Tak berhenti di situ, stereotip juga ternyata diadopsi oleh iklan-iklan politik. Termin “wong cilik” kemudian diartikan sebagai masyarakat kalangan menengah ke bawah yang berusaha diidentikkan dengan beragam akses sosial seperti pertanian lokal dan UMKM, bukan pekerja kantoran di ibukota apalagi pejabat. Terbentuklah opini sosial-politik yang mengelompokkan para pemilih partai tertentu ke golongan strata sosial yang berbeda dengan para pemilih partai-partai yang mengusung isu lainnya, katakanlah, “umat partai X”.

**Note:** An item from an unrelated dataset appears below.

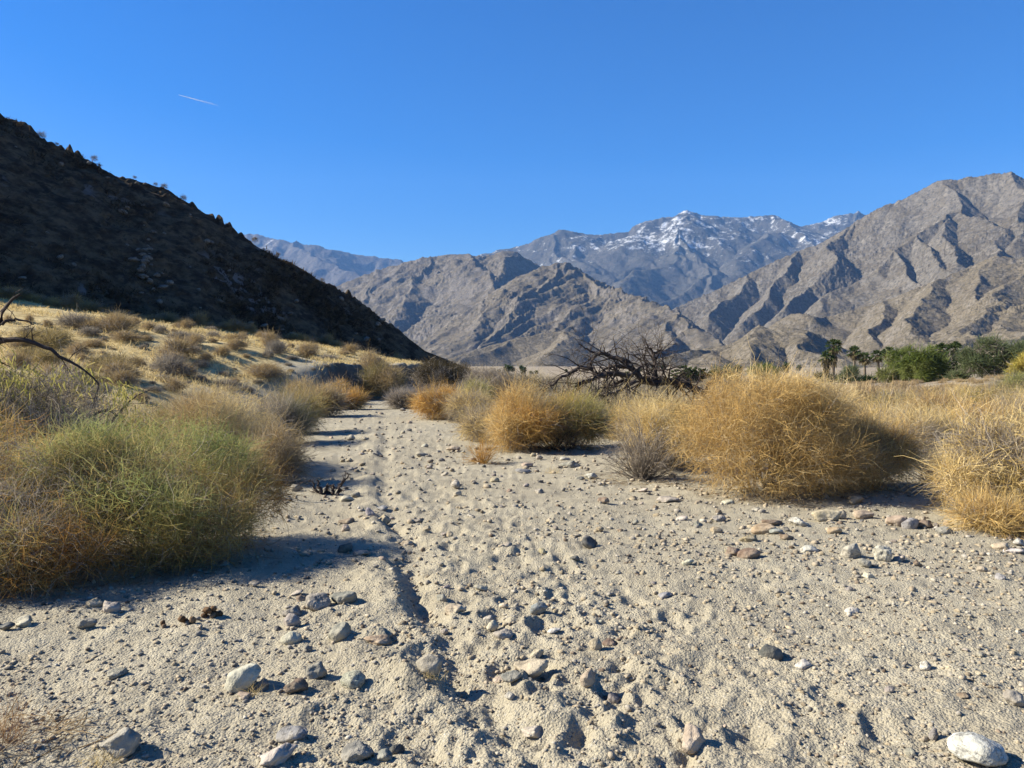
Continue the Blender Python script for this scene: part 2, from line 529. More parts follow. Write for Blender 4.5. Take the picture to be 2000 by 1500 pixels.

Apakah stereotip dalam iklan yang dikonsumsi publik kita perlu ditegur atas dasar kelayakan tayang dan ekses sosial? Entahlah. Komisi Penyiaran Indonesia saat ini sedang gencar melakukan pengawasan di dua bidang saja: pornografi dan kekerasan. Padahal di negara-negara maju isu ini sudah jadi perhatian serius sejak J.M. Bardwick dan Sol Schumann pada tahun 1976 mengemukakan tesis tentang pandangan terhadap perempuan dalam media.
Meski terus berlanjut, ihwal stereotip dalam tayangan televisi kekinian nampaknya belumlah dianggap sebagai fenomena yang berbahaya di Tanah Air. Memang, karena sekejap pengaruhnya akan selalu dikembalikan ke sudut pandang preferensi seseorang dalam membeli produk. Belum pada aspek faktual yang jelas-jelas menonjolkan pandangan sosial tertentu dan mengesampingkan yang lainnya.